### Data excerpt
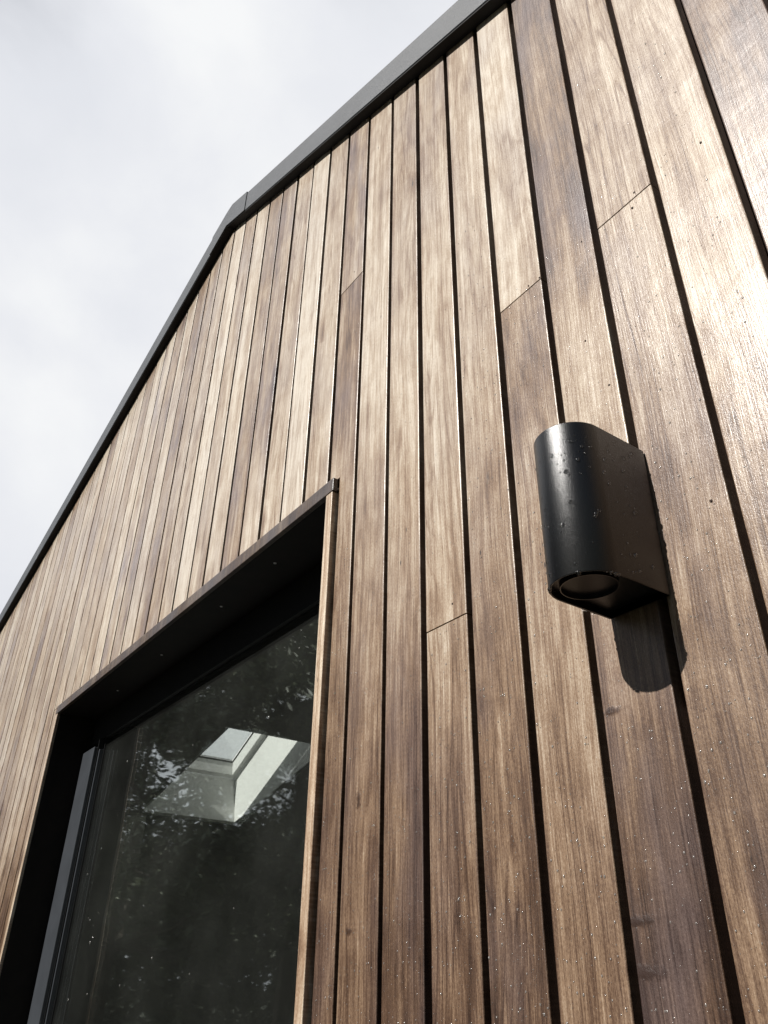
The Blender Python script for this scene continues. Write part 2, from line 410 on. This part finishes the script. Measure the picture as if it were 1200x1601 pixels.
# --- cladding boards: one mesh, boards are its pattern
# boards are numbered from the groove left of the joint; each is a list of pieces from the top down:
# (height of the piece's top, [(height, tone 0 dark .. 1 cream, purple), ...])
PIECES = {  # own board tones, plus glow and sheen painted in as paler keys
    7: [(9, [(1.6, .50, .9), (.8, .45, .5)])],
    6: [(9, [(1.6, .42, 1.), (1.25, .58, .8), (.8, .52, .3), (.3, .40, .5)])],
    5: [(9, [(1.6, .54, .25), (1.35, .58, .2), (1.05, .70, .3), (.7, .56, .3), (.2, .42, .5)])],
    4: [(9, [(2, .58, .2), (1.4, .60, .2)]), (1.379, [(1.3, .66, .5), (.9, .62, .35), (.6, .55, .5), (.2, .38, .7)])],
    3: [(9, [(1.6, .40, 1.), (1.42, .42, 1.), (1.30, .50, .9), (1.12, .66, .35), (.8, .60, .3), (.45, .52, .4), (.25, .36, .7), (0, .30, .8)])],
    2: [(9, [(2, .72, .3), (1.5, .68, .15)]), (1.379, [(1.3, .46, .9), (1.1, .44, .8), (.9, .60, .2), (.4, .58, .05), (0, .46, .2)])],
    1: [(9, [(2.5, .60, .9), (2.1, .66, .4), (1.5, .66, .3), (.9, .58, .3), (.5, .42, .5), (0, .36, .5)])],
    0: [(9, [(2.5, .60, .5), (1.8, .70, .1), (1.0, .64, .15), (.7, .56, .1)]), (.665, [(.6, .60, .1), (.2, .50, .2), (0, .44, .3)])],
    -1: [(9, [(2.5, .62, .5), (1.5, .68, .1), (.9, .58, .2), (.4, .44, .5), (0, .36, .6)])],
    -2: [(9, [(2.5, .66, .2), (1.6, .72, .1), (1.0, .60, .2), (.4, .46, .3), (0, .40, .3)])],
    -3: [(9, [(2.6, .58, 1.), (2.1, .62, .6)]), (2.075, [(2.0, .42, 1.), (1.6, .46, .8), (1.3, .56, .3), (.8, .52, .2), (.1, .40, .3)])],
    -4: [(9, [(2.5, .66, .2)])], -5: [(9, [(2.5, .78, .1)])], -6: [(9, [(2.5, .68, .3)])], -7: [(9, [(3, .62, .8), (1.9, .52, 1.), (1.5, .7, .3)])],
    -8: [(9, [(3, .56, .8), (1.8, .54, .8)])], -9: [(9, [(2.5, .74, .2)])], -10: [(9, [(2.5, .64, .4)])], -11: [(9, [(2.5, .80, .1)])], -12: [(9, [(2.5, .66, .3)])],
    -13: [(9, [(2.5, .60, .4)])], -14: [(9, [(3, .5, 1.), (2, .56, .9)])], -15: [(9, [(2.5, .72, .2)])],
}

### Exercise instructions
Return the material exactly as given, apart from the pictures.

### Output below
The Blender Python script for this scene continues. Write part 2, from line 410 on. This part finishes the script. Measure the picture as if it were 1200x1601 pixels.
# --- cladding boards: one mesh, boards are its pattern
# boards are numbered from the groove left of the joint; each is a list of pieces from the top down:
# (height of the piece's top, [(height, tone 0 dark .. 1 cream, purple), ...])
PIECES = {  # own board tones, plus glow and sheen painted in as paler keys
    7: [(9, [(1.6, .50, .9), (.8, .45, .5)])],
    6: [(9, [(1.6, .42, 1.), (1.25, .58, .8), (.8, .52, .3), (.3, .40, .5)])],
    5: [(9, [(1.6, .54, .25), (1.35, .58, .2), (1.05, .70, .3), (.7, .56, .3), (.2, .42, .5)])],
    4: [(9, [(2, .58, .2), (1.4, .60, .2)]), (1.379, [(1.3, .66, .5), (.9, .62, .35), (.6, .55, .5), (.2, .38, .7)])],
    3: [(9, [(1.6, .40, 1.), (1.42, .42, 1.), (1.30, .50, .9), (1.12, .66, .35), (.8, .60, .3), (.45, .52, .4), (.25, .36, .7), (0, .30, .8)])],
    2: [(9, [(2, .72, .3), (1.5, .68, .15)]), (1.379, [(1.3, .46, .9), (1.1, .44, .8), (.9, .60, .2), (.4, .58, .05), (0, .46, .2)])],
    1: [(9, [(2.5, .60, .9), (2.1, .66, .4), (1.5, .66, .3), (.9, .58, .3), (.5, .42, .5), (0, .36, .5)])],
    0: [(9, [(2.5, .60, .5), (1.8, .70, .1), (1.0, .64, .15), (.7, .56, .1)]), (.665, [(.6, .60, .1), (.2, .50, .2), (0, .44, .3)])],
    -1: [(9, [(2.5, .62, .5), (1.5, .68, .1), (.9, .58, .2), (.4, .44, .5), (0, .36, .6)])],
    -2: [(9, [(2.5, .66, .2), (1.6, .72, .1), (1.0, .60, .2), (.4, .46, .3), (0, .40, .3)])],
    -3: [(9, [(2.6, .58, 1.), (2.1, .62, .6)]), (2.075, [(2.0, .42, 1.), (1.6, .46, .8), (1.3, .56, .3), (.8, .52, .2), (.1, .40, .3)])],
    -4: [(9, [(2.5, .66, .2)])], -5: [(9, [(2.5, .78, .1)])], -6: [(9, [(2.5, .68, .3)])], -7: [(9, [(3, .62, .8), (1.9, .52, 1.), (1.5, .7, .3)])],
    -8: [(9, [(3, .56, .8), (1.8, .54, .8)])], -9: [(9, [(2.5, .74, .2)])], -10: [(9, [(2.5, .64, .4)])], -11: [(9, [(2.5, .80, .1)])], -12: [(9, [(2.5, .66, .3)])],
    -13: [(9, [(2.5, .60, .4)])], -14: [(9, [(3, .5, 1.), (2, .56, .9)])], -15: [(9, [(2.5, .72, .2)])],
}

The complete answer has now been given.